Search the records below for the word "from". Pull out each line that has it.

§ **Data provided**
* Begin *
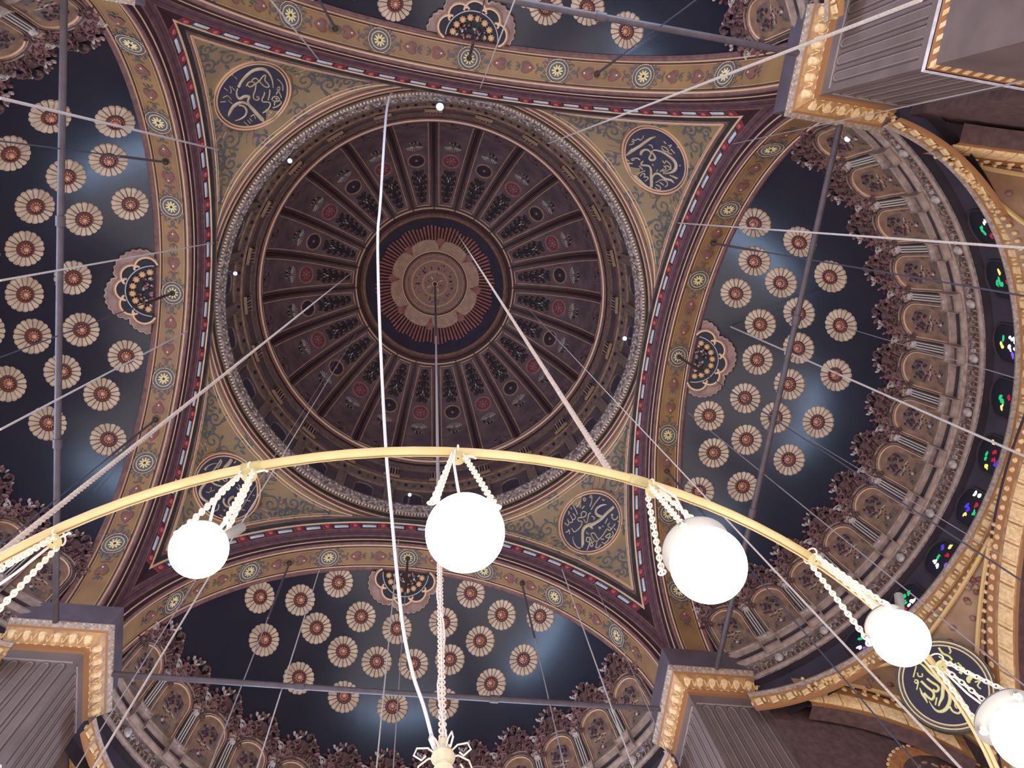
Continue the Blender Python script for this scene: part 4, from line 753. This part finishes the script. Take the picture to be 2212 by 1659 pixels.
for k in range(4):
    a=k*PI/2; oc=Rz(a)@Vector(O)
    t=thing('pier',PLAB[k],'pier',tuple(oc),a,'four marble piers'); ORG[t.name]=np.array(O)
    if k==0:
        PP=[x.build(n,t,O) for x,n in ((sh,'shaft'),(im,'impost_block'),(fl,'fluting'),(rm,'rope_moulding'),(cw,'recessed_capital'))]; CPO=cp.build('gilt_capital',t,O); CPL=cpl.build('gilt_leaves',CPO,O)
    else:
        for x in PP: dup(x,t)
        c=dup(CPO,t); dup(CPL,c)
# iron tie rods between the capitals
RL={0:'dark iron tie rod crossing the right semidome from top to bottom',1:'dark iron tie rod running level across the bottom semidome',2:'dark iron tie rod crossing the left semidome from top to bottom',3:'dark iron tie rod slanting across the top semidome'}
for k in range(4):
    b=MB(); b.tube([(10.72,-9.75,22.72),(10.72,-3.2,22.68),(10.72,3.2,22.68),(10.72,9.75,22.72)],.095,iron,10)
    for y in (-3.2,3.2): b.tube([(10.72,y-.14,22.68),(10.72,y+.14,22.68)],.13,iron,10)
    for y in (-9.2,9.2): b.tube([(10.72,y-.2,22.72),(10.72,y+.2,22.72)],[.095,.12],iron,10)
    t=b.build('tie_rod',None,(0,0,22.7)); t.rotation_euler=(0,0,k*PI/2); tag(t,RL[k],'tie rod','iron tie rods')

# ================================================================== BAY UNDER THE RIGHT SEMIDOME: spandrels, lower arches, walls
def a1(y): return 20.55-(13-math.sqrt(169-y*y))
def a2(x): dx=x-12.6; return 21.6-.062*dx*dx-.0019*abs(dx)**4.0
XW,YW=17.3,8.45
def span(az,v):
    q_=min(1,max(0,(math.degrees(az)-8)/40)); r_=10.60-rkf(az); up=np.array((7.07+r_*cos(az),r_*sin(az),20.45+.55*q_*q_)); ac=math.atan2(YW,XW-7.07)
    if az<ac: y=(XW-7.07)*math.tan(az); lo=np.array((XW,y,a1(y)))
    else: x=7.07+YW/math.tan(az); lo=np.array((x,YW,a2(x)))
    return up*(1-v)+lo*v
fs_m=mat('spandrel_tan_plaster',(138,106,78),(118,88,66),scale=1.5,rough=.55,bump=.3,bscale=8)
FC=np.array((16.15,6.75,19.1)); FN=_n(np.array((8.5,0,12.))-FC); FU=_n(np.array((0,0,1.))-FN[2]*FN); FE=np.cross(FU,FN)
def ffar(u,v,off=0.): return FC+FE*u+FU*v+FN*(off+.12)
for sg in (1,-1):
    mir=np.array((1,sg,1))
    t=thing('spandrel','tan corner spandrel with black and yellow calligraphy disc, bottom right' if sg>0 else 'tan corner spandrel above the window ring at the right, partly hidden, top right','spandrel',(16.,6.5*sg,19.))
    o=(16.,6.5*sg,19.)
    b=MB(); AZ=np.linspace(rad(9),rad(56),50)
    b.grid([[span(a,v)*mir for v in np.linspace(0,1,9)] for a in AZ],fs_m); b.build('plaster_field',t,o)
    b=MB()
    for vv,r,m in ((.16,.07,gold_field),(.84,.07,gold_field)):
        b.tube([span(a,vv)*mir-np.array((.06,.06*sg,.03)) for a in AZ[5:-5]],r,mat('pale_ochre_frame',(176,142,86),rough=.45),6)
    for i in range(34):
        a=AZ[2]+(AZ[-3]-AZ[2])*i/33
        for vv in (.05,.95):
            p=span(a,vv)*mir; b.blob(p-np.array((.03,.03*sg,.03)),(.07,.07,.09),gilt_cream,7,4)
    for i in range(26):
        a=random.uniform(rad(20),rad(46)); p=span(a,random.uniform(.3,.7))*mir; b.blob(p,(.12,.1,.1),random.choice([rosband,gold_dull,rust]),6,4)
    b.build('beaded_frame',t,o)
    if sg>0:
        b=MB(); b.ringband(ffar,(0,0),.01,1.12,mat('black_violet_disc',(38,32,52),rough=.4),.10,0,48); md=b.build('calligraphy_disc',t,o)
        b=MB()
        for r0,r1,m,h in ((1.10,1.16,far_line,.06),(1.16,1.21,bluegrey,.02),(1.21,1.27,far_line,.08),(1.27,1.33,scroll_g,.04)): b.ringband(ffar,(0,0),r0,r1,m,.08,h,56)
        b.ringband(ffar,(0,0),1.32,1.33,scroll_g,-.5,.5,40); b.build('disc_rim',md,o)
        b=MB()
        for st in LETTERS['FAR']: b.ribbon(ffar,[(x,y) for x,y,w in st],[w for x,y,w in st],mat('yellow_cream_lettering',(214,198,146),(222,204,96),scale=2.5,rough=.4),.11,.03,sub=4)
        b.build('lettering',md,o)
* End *
* Begin *
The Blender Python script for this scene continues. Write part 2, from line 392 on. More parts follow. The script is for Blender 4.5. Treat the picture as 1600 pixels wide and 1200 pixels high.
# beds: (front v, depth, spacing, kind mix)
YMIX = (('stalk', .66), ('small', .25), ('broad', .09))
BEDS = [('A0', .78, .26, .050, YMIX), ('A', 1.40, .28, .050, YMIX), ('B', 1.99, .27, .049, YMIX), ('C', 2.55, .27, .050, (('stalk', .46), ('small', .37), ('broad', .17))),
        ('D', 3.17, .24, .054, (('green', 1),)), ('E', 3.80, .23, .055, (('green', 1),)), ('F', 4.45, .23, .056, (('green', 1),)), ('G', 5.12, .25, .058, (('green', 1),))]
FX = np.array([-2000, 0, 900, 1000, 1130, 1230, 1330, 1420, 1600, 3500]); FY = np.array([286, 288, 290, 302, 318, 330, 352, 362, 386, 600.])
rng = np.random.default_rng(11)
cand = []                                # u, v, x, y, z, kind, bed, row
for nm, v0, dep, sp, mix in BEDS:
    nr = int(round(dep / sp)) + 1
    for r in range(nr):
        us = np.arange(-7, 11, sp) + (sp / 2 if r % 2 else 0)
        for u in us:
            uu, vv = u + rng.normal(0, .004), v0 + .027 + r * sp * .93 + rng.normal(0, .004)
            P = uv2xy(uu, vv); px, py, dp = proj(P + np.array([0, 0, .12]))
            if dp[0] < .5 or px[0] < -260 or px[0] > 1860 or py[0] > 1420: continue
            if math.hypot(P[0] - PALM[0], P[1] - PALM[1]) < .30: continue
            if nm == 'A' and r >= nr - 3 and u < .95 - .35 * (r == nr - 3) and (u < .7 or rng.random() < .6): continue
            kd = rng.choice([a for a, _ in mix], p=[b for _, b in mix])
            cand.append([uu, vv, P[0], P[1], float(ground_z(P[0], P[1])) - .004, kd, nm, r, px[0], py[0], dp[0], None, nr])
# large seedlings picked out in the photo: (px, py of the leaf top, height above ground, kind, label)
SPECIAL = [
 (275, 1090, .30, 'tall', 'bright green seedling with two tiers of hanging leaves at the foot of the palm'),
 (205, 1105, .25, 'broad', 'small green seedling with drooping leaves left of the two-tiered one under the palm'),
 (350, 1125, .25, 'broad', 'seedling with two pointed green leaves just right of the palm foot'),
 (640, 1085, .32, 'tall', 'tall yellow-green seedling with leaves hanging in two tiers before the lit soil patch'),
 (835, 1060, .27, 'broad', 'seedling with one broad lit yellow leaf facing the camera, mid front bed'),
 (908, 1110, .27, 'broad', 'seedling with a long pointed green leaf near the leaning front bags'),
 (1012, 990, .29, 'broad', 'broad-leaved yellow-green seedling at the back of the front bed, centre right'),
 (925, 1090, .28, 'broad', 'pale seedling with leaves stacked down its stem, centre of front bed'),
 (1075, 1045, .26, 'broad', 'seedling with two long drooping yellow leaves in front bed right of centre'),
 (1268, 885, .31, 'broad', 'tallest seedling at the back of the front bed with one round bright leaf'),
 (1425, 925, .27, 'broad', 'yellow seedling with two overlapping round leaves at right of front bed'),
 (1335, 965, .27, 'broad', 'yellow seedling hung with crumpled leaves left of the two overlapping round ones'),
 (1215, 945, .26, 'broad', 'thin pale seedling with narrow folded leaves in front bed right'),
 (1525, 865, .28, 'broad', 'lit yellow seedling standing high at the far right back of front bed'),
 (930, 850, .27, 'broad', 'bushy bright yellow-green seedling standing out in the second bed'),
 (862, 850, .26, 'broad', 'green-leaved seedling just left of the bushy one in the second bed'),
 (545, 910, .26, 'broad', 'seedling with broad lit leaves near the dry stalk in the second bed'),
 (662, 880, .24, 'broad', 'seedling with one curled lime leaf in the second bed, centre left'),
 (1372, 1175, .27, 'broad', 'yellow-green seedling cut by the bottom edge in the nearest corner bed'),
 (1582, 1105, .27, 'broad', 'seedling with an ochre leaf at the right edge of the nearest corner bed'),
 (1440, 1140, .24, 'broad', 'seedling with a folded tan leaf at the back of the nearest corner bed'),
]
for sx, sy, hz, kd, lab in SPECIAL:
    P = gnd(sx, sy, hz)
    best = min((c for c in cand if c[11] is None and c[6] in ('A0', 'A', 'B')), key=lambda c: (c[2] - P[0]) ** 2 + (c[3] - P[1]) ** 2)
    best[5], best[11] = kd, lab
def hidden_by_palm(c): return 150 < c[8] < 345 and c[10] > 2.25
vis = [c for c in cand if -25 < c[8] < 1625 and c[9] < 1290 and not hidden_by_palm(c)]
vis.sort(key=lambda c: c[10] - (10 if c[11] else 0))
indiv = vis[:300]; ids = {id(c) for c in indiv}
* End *
* Begin *
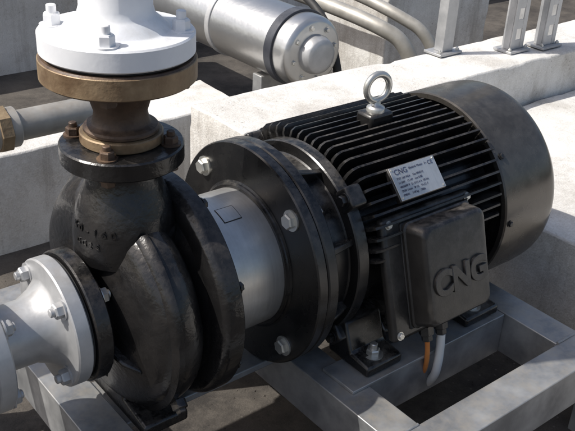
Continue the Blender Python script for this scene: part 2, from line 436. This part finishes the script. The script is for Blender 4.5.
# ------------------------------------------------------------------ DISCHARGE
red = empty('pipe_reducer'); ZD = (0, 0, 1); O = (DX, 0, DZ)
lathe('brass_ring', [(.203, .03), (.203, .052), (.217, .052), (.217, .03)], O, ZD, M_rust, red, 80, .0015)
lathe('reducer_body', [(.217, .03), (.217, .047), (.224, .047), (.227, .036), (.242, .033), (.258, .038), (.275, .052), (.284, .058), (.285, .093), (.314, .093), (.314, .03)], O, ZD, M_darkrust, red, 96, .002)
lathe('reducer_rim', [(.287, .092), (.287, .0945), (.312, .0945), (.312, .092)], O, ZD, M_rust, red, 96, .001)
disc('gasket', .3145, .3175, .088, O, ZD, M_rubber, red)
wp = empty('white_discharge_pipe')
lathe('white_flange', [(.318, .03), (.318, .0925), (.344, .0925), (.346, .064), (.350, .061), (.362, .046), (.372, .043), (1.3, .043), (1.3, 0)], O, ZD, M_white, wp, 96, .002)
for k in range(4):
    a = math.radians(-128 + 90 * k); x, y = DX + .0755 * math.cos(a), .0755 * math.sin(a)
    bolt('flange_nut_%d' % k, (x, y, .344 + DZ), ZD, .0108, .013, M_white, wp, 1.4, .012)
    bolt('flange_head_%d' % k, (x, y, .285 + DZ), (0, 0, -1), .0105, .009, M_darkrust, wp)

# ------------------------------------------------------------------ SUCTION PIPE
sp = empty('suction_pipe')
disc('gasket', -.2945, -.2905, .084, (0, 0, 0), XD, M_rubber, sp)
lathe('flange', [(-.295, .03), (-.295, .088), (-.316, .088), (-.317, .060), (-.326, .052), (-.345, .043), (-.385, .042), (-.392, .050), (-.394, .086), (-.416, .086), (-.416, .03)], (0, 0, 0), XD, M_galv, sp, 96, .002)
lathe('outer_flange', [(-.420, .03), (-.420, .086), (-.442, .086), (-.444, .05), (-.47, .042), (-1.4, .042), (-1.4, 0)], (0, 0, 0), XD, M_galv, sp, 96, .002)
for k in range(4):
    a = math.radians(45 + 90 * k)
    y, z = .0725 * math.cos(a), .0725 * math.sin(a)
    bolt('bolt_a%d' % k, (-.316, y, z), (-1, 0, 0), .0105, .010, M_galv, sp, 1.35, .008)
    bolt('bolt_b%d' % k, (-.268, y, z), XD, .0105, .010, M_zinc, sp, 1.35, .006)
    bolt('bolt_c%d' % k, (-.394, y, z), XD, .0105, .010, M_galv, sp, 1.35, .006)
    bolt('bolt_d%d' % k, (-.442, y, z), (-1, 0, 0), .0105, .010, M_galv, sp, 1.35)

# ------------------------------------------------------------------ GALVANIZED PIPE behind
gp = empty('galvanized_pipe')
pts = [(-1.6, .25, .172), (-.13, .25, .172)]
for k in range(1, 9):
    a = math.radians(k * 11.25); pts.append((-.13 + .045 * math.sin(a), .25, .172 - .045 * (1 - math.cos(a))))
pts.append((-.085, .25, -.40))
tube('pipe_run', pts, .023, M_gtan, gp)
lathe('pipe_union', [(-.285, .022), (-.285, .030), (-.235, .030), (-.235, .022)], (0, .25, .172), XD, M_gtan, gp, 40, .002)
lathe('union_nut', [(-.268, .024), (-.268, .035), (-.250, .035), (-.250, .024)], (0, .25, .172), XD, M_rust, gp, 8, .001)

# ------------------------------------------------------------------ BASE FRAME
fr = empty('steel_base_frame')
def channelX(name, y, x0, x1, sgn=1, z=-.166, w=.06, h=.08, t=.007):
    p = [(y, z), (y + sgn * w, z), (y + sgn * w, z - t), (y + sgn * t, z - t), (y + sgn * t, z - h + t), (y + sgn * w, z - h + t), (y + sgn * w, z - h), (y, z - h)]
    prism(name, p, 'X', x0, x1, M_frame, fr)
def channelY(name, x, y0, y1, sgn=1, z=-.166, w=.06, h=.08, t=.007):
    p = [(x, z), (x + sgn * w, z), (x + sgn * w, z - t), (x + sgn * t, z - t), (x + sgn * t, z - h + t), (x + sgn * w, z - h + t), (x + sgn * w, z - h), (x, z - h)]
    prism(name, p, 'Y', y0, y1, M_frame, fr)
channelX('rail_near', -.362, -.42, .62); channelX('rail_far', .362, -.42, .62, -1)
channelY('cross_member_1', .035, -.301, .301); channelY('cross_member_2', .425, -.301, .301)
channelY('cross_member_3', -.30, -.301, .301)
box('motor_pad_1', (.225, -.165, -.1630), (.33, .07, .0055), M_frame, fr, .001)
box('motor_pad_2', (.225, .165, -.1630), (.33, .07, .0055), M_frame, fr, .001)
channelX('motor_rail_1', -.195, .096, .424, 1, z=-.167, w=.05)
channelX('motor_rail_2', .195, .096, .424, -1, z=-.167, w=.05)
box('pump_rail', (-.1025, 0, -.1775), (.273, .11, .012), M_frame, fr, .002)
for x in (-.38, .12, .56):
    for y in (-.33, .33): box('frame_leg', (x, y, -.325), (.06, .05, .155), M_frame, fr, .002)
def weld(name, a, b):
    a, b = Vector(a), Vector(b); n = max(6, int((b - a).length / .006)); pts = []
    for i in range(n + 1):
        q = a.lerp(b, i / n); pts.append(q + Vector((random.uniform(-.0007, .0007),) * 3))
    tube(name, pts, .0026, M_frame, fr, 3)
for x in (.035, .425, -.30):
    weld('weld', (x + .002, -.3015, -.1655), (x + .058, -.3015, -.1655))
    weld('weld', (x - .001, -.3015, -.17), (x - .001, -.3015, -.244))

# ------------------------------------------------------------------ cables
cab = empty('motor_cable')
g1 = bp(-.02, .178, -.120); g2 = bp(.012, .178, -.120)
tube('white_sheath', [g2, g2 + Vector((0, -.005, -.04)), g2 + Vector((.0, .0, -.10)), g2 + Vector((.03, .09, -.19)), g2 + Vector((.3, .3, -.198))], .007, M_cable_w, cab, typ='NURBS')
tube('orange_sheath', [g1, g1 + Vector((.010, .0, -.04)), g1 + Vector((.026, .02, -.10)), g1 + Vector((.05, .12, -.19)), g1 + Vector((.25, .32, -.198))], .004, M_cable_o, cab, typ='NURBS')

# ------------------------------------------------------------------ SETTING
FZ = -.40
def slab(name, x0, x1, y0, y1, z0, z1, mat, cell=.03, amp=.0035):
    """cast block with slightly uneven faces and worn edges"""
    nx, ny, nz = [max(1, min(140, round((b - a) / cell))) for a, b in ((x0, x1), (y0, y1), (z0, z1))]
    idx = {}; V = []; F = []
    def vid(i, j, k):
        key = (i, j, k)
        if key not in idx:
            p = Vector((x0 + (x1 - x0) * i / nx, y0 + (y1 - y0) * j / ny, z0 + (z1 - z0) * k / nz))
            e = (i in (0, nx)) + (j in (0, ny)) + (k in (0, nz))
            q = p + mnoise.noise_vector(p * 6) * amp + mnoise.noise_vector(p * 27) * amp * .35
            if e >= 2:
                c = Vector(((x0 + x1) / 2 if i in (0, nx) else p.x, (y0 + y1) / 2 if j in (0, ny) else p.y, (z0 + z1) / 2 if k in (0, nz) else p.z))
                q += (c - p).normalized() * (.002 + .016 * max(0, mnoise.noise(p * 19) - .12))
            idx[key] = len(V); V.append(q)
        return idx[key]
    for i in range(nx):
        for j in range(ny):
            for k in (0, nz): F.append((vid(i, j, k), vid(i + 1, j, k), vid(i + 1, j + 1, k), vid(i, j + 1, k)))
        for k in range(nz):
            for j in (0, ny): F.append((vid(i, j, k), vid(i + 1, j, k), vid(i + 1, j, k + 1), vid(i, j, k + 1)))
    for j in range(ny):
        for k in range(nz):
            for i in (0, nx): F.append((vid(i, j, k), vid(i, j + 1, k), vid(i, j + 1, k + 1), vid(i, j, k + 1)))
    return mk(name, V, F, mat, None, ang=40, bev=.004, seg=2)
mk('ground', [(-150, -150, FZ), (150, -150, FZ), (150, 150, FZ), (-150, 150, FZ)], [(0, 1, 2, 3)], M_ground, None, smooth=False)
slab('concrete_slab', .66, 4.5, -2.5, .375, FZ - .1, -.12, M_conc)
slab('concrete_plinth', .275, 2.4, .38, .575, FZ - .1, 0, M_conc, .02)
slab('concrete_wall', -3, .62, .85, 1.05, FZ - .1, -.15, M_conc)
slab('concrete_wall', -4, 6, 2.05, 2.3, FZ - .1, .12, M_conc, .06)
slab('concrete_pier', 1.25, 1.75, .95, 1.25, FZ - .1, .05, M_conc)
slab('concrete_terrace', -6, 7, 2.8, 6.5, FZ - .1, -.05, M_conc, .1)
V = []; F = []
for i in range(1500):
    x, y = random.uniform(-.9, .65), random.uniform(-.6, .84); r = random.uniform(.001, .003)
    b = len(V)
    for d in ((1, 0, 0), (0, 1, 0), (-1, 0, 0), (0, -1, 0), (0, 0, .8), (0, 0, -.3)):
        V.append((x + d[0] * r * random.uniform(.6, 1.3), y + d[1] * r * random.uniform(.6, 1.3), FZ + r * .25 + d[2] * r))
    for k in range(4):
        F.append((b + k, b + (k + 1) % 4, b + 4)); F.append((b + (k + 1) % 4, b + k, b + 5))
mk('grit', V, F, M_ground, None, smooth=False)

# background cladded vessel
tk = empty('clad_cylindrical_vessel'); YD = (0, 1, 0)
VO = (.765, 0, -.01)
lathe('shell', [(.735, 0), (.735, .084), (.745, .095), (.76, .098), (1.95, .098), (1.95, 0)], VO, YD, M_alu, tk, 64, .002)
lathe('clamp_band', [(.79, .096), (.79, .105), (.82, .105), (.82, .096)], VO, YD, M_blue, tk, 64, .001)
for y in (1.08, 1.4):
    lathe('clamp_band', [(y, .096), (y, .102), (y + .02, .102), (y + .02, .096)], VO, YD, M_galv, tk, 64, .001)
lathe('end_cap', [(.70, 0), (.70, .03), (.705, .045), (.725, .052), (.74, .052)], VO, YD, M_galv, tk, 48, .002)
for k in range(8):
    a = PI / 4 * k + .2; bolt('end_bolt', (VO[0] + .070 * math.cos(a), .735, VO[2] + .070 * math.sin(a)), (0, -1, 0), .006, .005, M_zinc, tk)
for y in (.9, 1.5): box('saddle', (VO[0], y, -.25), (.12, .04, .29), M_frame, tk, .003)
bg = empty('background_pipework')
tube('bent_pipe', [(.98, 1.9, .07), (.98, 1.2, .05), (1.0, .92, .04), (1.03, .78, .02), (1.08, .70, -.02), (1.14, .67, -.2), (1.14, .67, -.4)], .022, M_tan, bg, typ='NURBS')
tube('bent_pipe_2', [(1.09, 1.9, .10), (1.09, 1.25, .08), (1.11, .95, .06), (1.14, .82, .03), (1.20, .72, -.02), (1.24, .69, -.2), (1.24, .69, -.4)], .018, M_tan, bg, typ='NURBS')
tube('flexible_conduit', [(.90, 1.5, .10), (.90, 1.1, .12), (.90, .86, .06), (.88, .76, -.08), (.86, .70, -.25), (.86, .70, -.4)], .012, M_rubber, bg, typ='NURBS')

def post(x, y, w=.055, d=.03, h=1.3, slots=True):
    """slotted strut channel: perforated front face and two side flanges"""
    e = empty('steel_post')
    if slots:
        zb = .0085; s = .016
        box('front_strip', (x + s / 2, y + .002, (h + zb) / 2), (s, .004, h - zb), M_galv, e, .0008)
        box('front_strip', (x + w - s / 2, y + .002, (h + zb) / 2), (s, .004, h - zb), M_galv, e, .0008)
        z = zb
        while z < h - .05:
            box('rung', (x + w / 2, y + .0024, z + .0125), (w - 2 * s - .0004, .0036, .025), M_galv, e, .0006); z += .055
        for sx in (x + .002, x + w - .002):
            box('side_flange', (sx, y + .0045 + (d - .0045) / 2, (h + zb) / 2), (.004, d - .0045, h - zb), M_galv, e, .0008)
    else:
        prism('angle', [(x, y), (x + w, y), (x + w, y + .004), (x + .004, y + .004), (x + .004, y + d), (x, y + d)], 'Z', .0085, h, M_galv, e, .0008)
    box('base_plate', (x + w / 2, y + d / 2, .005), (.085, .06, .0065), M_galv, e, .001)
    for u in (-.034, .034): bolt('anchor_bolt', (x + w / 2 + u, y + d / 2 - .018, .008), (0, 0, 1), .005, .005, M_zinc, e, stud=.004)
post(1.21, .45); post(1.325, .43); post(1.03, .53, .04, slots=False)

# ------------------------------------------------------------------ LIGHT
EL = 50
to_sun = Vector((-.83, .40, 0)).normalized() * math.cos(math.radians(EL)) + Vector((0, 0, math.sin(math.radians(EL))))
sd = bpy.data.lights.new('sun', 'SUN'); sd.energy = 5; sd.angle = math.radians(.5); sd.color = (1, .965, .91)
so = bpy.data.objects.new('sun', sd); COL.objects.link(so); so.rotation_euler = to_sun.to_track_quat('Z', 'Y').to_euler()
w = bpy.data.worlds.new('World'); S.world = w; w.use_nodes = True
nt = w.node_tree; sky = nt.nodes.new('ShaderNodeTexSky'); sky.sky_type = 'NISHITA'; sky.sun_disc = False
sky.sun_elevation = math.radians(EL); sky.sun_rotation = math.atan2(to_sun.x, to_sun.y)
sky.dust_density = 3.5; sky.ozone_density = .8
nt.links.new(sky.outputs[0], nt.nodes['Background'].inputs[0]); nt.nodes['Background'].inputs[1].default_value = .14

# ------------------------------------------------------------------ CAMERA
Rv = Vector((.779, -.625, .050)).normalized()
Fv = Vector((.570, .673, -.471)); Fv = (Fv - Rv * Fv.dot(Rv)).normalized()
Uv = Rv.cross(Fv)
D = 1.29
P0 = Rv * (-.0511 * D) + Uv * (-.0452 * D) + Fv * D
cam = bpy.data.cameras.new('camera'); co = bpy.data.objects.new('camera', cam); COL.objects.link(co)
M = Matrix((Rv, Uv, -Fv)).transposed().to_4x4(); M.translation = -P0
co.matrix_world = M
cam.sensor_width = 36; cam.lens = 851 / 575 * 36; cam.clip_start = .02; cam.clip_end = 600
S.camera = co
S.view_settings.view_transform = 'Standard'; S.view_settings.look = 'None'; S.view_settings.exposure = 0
* End *
§ **Written response**
Continue the Blender Python script for this scene: part 4, from line 753. This part finishes the script. Take the picture to be 2212 by 1659 pixels.
RL={0:'dark iron tie rod crossing the right semidome from top to bottom',1:'dark iron tie rod running level across the bottom semidome',2:'dark iron tie rod crossing the left semidome from top to bottom',3:'dark iron tie rod slanting across the top semidome'}
The Blender Python script for this scene continues. Write part 2, from line 392 on. More parts follow. The script is for Blender 4.5. Treat the picture as 1600 pixels wide and 1200 pixels high.
Continue the Blender Python script for this scene: part 2, from line 436. This part finishes the script. The script is for Blender 4.5.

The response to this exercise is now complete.